*WHAT TO PRODUCE*
Set all the material down again unchanged, without the pictures.

*DATA PROVIDED*
::::::::::
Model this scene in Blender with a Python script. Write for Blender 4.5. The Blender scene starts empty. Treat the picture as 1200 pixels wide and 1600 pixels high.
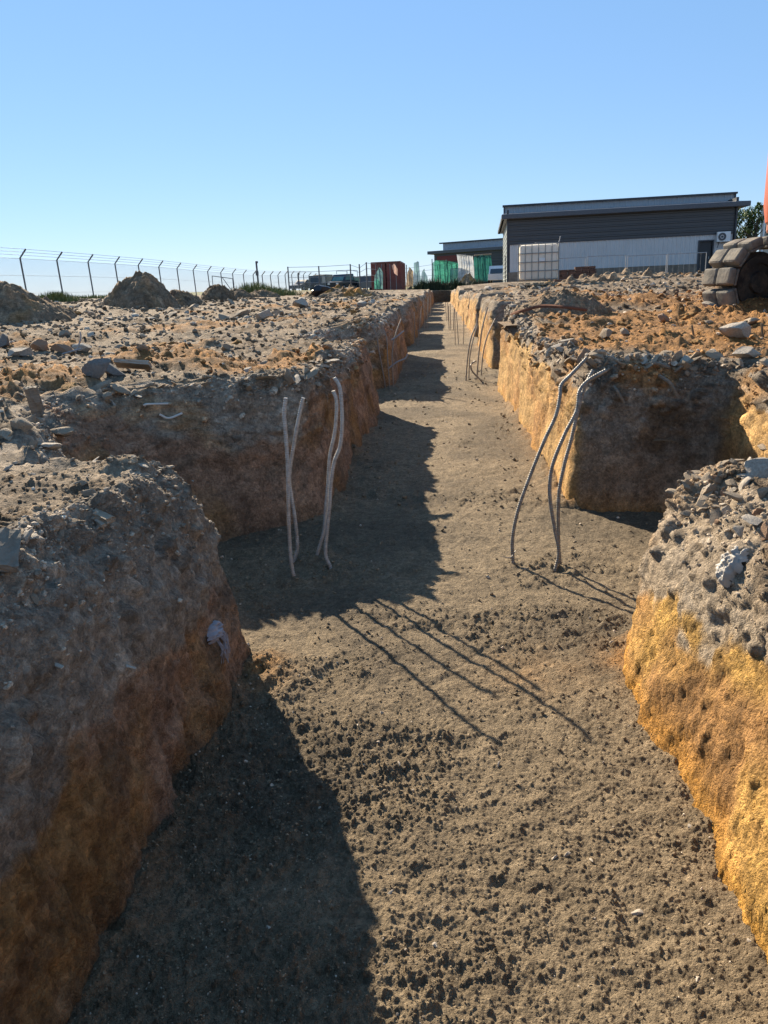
import bpy, bmesh, math, random, time
import numpy as np
from mathutils import Vector, Matrix, kdtree
from math import radians, sin, cos, tan, pi, sqrt, atan2, hypot
T0 = time.time()
random.seed(11)
rng = np.random.RandomState(11)
sc = bpy.context.scene
col = sc.collection
EYE = 1.6                                    # camera height above the trench floor
# ------------------------------------------------------------------ camera
FOC = 1200.0
PITCH, ROLL, YAW = radians(15.8080), radians(2.5), radians(4.8087)
F_ = np.array([-sin(YAW)*cos(PITCH), cos(YAW)*cos(PITCH), -sin(PITCH)])
R_ = np.array([cos(YAW), sin(YAW), 0.0]); U_ = np.cross(R_, F_)
R2 = cos(ROLL)*R_ - sin(ROLL)*U_; U2 = sin(ROLL)*R_ + cos(ROLL)*U_
CAM = np.array([0, 0, EYE])
def ray(px, py): return F_ + R2*(px-600)/FOC + U2*(800-py)/FOC
def at(px, py, Z): return CAM + ray(px, py)*Z                  # a point at depth Z along the view axis
def aty(px, py, Y):                                             # a point in the plane y = Y
    d = ray(px, py); return CAM + d*(Y/d[1])
def project(P):
    d = np.asarray(P, float) - CAM; z = d @ F_
    return 600 + FOC*(d @ R2)/z, 800 - FOC*(d @ U2)/z, z
cam_d = bpy.data.cameras.new('camera'); cam = bpy.data.objects.new('camera', cam_d); col.objects.link(cam)
M = Matrix([[R2[0], U2[0], -F_[0], 0], [R2[1], U2[1], -F_[1], 0], [R2[2], U2[2], -F_[2], EYE], [0, 0, 0, 1]])
cam.matrix_world = M
cam_d.sensor_fit = 'VERTICAL'; cam_d.sensor_height = 36.0; cam_d.lens = 36.0*FOC/1600.0
cam_d.clip_start = 0.05; cam_d.clip_end = 6000
sc.camera = cam
# ------------------------------------------------------------------ light
SUN_AZ, SUN_EL = radians(32.5), radians(29.5)                   # sun stands ahead, to the left of +y
S = Vector((-sin(SUN_AZ)*cos(SUN_EL), cos(SUN_AZ)*cos(SUN_EL), sin(SUN_EL)))
sd = bpy.data.lights.new('sun', 'SUN'); so = bpy.data.objects.new('sun', sd); col.objects.link(so)
sd.energy = 5.0; sd.angle = radians(0.55); sd.color = (1.0, 0.865, 0.67)
so.rotation_euler = (-S).to_track_quat('-Z', 'Y').to_euler(); so.location = S*60
w = bpy.data.worlds.new('World'); sc.world = w; w.use_nodes = True
nt = w.node_tree; nt.nodes.clear()
o_ = nt.nodes.new('ShaderNodeOutputWorld'); b_ = nt.nodes.new('ShaderNodeBackground'); s_ = nt.nodes.new('ShaderNodeTexSky')
s_.sky_type = 'NISHITA'; s_.sun_disc = False; s_.sun_elevation = SUN_EL; s_.sun_rotation = -SUN_AZ
s_.air_density = 1.0; s_.dust_density = 0.0; s_.ozone_density = 2.0; s_.altitude = 0
b_.inputs['Strength'].default_value = 0.05
mx_ = nt.nodes.new('ShaderNodeMix'); mx_.data_type = 'RGBA'; mx_.blend_type = 'ADD'; mx_.inputs[0].default_value = 1.0; mx_.inputs[7].default_value = (1.0, 2.2, 3.9, 1); mt_ = nt.nodes.new('ShaderNodeMix'); mt_.data_type = 'RGBA'; mt_.blend_type = 'MULTIPLY'; mt_.inputs[0].default_value = 1.0; mt_.inputs[7].default_value = (.47, .45, .49, 1)
nt.links.new(s_.outputs[0], mt_.inputs[6]); nt.links.new(mt_.outputs[2], mx_.inputs[6]); nt.links.new(mx_.outputs[2], b_.inputs[0]); nt.links.new(b_.outputs[0], o_.inputs[0])
sc.view_settings.view_transform = 'Standard'; sc.view_settings.look = 'None'
sc.view_settings.exposure = 1.45; sc.view_settings.gamma = 1.0
sc.cycles.use_denoising = True; sc.cycles.denoising_input_passes = 'RGB_ALBEDO_NORMAL'; sc.cycles.denoising_prefilter = 'ACCURATE'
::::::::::
*FINISHED ANSWER*
Model this scene in Blender with a Python script. Write for Blender 4.5. The Blender scene starts empty. Treat the picture as 1200 pixels wide and 1600 pixels high.
import bpy, bmesh, math, random, time
import numpy as np
from mathutils import Vector, Matrix, kdtree
from math import radians, sin, cos, tan, pi, sqrt, atan2, hypot
T0 = time.time()
random.seed(11)
rng = np.random.RandomState(11)
sc = bpy.context.scene
col = sc.collection
EYE = 1.6                                    # camera height above the trench floor
# ------------------------------------------------------------------ camera
FOC = 1200.0
PITCH, ROLL, YAW = radians(15.8080), radians(2.5), radians(4.8087)
F_ = np.array([-sin(YAW)*cos(PITCH), cos(YAW)*cos(PITCH), -sin(PITCH)])
R_ = np.array([cos(YAW), sin(YAW), 0.0]); U_ = np.cross(R_, F_)
R2 = cos(ROLL)*R_ - sin(ROLL)*U_; U2 = sin(ROLL)*R_ + cos(ROLL)*U_
CAM = np.array([0, 0, EYE])
def ray(px, py): return F_ + R2*(px-600)/FOC + U2*(800-py)/FOC
def at(px, py, Z): return CAM + ray(px, py)*Z                  # a point at depth Z along the view axis
def aty(px, py, Y):                                             # a point in the plane y = Y
    d = ray(px, py); return CAM + d*(Y/d[1])
def project(P):
    d = np.asarray(P, float) - CAM; z = d @ F_
    return 600 + FOC*(d @ R2)/z, 800 - FOC*(d @ U2)/z, z
cam_d = bpy.data.cameras.new('camera'); cam = bpy.data.objects.new('camera', cam_d); col.objects.link(cam)
M = Matrix([[R2[0], U2[0], -F_[0], 0], [R2[1], U2[1], -F_[1], 0], [R2[2], U2[2], -F_[2], EYE], [0, 0, 0, 1]])
cam.matrix_world = M
cam_d.sensor_fit = 'VERTICAL'; cam_d.sensor_height = 36.0; cam_d.lens = 36.0*FOC/1600.0
cam_d.clip_start = 0.05; cam_d.clip_end = 6000
sc.camera = cam
# ------------------------------------------------------------------ light
SUN_AZ, SUN_EL = radians(32.5), radians(29.5)                   # sun stands ahead, to the left of +y
S = Vector((-sin(SUN_AZ)*cos(SUN_EL), cos(SUN_AZ)*cos(SUN_EL), sin(SUN_EL)))
sd = bpy.data.lights.new('sun', 'SUN'); so = bpy.data.objects.new('sun', sd); col.objects.link(so)
sd.energy = 5.0; sd.angle = radians(0.55); sd.color = (1.0, 0.865, 0.67)
so.rotation_euler = (-S).to_track_quat('-Z', 'Y').to_euler(); so.location = S*60
w = bpy.data.worlds.new('World'); sc.world = w; w.use_nodes = True
nt = w.node_tree; nt.nodes.clear()
o_ = nt.nodes.new('ShaderNodeOutputWorld'); b_ = nt.nodes.new('ShaderNodeBackground'); s_ = nt.nodes.new('ShaderNodeTexSky')
s_.sky_type = 'NISHITA'; s_.sun_disc = False; s_.sun_elevation = SUN_EL; s_.sun_rotation = -SUN_AZ
s_.air_density = 1.0; s_.dust_density = 0.0; s_.ozone_density = 2.0; s_.altitude = 0
b_.inputs['Strength'].default_value = 0.05
mx_ = nt.nodes.new('ShaderNodeMix'); mx_.data_type = 'RGBA'; mx_.blend_type = 'ADD'; mx_.inputs[0].default_value = 1.0; mx_.inputs[7].default_value = (1.0, 2.2, 3.9, 1); mt_ = nt.nodes.new('ShaderNodeMix'); mt_.data_type = 'RGBA'; mt_.blend_type = 'MULTIPLY'; mt_.inputs[0].default_value = 1.0; mt_.inputs[7].default_value = (.47, .45, .49, 1)
nt.links.new(s_.outputs[0], mt_.inputs[6]); nt.links.new(mt_.outputs[2], mx_.inputs[6]); nt.links.new(mx_.outputs[2], b_.inputs[0]); nt.links.new(b_.outputs[0], o_.inputs[0])
sc.view_settings.view_transform = 'Standard'; sc.view_settings.look = 'None'
sc.view_settings.exposure = 1.45; sc.view_settings.gamma = 1.0
sc.cycles.use_denoising = True; sc.cycles.denoising_input_passes = 'RGB_ALBEDO_NORMAL'; sc.cycles.denoising_prefilter = 'ACCURATE'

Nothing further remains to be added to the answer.